I begin by applying a three-column symmetrical grid to the body element:

@media screen and (min-width : 48em) {

  body {
    display: grid;
    grid-template-columns: 1fr 1fr 1fr; 
  }

}
Grid lines over my design
Three-column symmetrical grid with column and row lines over my design.

Then, I place my elements onto that grid using line numbers:

body > p {
  grid-column: 1 / -1; 
}

h1 {
  grid-column: 1 / 3; 
}

figure {
  grid-column: 1 / -1; 
}

footer {
  display: contents; 
}

footer div {
  grid-column: 1 / 3; 
}  

[src*="footer"] {
  grid-column: 3 / -1;
  align-self: end; 
}

As sub-grid has yet to see wide adoption, I apply a second grid to my figure element, so I may place my image and figcaption:

figure {
  display: grid;
  grid-template-columns: 1fr 3fr; 
}

figcaption {
  grid-column: 1; 
}

[src*="figure"] {
  grid-column: 2; 
}
Comparison of two versions of my design
Left: This conventional alignment lacks energy. Right: Overlapping content adds movement which makes my design more interesting overall.

Previewing the result in a browser shows me the energy associated with driving this little car is missing. To add movement to my design, I change the image’s grid-column values so it occupies the same space as my caption:

figcaption {
  grid-column: 1;
  grid-row: 3; 
}

[src*="figure"] {
  grid-column: 1 / -1; 
  grid-row: 3;
  padding-left: 5vw; 
}

5. Stack with z-index

In geometry, the x axis represents horizontal, the y axis represents vertical. In CSS, the z axis represents depth. Z-index values can be either negative or positive and the element with the highest value appears closest to a viewer, regardless of its position in the flow. If you give more than one element the same z-index value, the one which comes last in source order will appear on top.

Visualisation of z-index
Visualisation of z-index illustrates the depth in this design.

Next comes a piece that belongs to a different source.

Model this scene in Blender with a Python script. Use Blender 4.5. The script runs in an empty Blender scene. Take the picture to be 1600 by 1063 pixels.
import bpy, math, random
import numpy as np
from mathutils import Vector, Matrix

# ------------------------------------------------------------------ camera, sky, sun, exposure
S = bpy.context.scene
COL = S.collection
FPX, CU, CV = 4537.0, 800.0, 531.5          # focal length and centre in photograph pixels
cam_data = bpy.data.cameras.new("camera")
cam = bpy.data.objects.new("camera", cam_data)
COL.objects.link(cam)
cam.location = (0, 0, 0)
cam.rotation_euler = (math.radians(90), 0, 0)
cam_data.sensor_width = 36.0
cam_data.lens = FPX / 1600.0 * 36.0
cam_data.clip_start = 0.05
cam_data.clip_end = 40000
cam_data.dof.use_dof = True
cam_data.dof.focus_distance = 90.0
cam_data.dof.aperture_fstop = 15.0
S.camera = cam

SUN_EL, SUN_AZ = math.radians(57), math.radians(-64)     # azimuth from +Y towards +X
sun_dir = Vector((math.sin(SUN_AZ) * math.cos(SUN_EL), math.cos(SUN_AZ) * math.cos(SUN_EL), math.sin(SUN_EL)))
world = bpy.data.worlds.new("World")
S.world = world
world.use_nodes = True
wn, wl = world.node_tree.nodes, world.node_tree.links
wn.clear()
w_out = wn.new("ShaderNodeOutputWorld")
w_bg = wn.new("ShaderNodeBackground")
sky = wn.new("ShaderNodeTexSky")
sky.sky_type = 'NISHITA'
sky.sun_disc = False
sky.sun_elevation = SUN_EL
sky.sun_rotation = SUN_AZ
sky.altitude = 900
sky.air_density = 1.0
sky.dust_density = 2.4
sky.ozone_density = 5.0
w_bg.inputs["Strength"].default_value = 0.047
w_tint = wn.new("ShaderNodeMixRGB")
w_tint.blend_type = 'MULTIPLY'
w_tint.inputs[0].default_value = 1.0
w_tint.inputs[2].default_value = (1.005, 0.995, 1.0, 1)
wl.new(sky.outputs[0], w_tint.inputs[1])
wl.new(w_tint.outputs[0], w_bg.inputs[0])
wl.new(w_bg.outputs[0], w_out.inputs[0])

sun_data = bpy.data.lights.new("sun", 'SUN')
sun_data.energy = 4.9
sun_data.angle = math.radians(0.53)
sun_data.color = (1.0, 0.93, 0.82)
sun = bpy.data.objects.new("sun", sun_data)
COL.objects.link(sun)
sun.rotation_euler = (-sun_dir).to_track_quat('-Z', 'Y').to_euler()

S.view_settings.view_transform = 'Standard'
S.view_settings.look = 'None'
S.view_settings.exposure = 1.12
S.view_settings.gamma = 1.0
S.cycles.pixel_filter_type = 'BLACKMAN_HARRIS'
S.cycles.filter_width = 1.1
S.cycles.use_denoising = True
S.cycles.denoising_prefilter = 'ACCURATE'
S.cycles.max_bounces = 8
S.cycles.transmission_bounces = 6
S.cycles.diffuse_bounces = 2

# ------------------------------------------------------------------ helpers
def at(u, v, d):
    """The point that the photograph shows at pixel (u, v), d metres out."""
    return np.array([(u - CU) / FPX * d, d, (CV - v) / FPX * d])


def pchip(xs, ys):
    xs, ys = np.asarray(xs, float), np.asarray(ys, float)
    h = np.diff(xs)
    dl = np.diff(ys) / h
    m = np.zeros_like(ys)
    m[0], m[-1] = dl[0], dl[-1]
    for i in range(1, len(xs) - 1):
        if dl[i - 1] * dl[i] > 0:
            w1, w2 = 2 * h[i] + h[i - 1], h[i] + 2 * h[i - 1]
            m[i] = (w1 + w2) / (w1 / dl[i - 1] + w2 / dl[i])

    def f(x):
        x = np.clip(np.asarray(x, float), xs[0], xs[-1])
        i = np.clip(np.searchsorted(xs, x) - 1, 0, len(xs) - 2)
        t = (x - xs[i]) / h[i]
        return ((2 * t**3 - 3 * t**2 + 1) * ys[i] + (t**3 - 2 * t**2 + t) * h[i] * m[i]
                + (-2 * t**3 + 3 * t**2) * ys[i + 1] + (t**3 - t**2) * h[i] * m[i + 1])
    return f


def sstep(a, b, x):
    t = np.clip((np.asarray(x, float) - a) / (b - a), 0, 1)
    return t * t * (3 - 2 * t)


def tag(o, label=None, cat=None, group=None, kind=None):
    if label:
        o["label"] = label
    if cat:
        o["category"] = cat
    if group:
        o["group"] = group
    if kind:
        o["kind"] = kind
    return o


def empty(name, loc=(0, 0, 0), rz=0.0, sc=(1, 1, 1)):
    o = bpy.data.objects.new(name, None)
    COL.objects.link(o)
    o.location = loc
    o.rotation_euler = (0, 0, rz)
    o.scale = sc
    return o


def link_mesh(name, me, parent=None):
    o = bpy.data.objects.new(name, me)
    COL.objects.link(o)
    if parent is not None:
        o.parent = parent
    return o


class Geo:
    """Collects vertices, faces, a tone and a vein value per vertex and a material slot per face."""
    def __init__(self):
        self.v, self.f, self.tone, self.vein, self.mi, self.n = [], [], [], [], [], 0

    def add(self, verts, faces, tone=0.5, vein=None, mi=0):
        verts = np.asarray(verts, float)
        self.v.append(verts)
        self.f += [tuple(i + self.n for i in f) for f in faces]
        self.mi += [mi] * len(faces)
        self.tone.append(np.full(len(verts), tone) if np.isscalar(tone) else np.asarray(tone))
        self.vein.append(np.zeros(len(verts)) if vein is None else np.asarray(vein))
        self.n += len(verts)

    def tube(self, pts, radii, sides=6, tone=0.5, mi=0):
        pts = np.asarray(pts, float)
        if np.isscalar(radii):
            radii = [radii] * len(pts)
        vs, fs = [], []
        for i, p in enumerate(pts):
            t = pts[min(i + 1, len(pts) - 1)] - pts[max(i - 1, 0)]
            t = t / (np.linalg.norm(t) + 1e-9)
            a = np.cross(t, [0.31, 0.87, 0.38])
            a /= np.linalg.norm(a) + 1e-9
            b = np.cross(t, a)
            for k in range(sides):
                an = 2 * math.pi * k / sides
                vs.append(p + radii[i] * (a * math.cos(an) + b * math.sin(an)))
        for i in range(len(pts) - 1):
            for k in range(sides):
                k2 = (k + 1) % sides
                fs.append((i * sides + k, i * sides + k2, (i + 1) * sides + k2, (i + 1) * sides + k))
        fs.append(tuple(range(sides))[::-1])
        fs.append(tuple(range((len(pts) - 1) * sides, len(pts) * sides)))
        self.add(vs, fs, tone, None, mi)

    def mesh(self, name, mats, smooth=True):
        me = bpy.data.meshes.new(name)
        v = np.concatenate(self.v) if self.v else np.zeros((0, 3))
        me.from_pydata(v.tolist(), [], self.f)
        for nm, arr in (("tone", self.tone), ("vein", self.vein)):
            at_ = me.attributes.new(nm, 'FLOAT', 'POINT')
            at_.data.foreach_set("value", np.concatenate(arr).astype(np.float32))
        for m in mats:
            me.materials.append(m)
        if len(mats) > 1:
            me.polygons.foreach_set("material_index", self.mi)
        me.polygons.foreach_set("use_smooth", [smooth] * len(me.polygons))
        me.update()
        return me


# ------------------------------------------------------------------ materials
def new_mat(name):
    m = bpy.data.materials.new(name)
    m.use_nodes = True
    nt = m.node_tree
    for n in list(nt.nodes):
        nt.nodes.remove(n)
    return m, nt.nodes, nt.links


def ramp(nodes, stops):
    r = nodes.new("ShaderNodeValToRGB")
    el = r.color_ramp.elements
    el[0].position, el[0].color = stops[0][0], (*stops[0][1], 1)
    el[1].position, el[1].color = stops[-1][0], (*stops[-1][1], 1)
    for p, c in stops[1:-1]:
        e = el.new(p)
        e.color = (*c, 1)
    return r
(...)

It’s important to remember that z-index is only applied to elements which have their position property set to either relative or absolute. Without positioning, there is no stacking. However, z-index can be used on elements placed onto a grid.

Illustration of my final design
All techniques combined to form a design which has richness and depth.

As the previous figure image and figcaption occupy the same grid columns and row, I apply a higher z-index value to my caption to bring it closer to the viewer, despite it appearing before the picture in the flow of my content:

figcaption {
  grid-column: 1;
  grid-row: 3;
  z-index: 2; 
}

[src*="figure"] {
  grid-column: 1 / -1; 
  grid-row: 3;
  z-index: 1; 
}

Z’s not dead baby, Z’s not dead

While I’m not advocating a return to the worst excesses of skeuomorphism, I hope product and website designers will realise the value of a more vibrant approach to design; one which appreciates how design can distinguish a brand from its competition.


I’m incredibly grateful to Drew and his team of volunteers for inviting me to write for this incredible publication every year for the past fifteen years. As I closed my first article here on this day all those years ago, “Have a great holiday season!” Z’s still not dead baby, Z’s still not dead.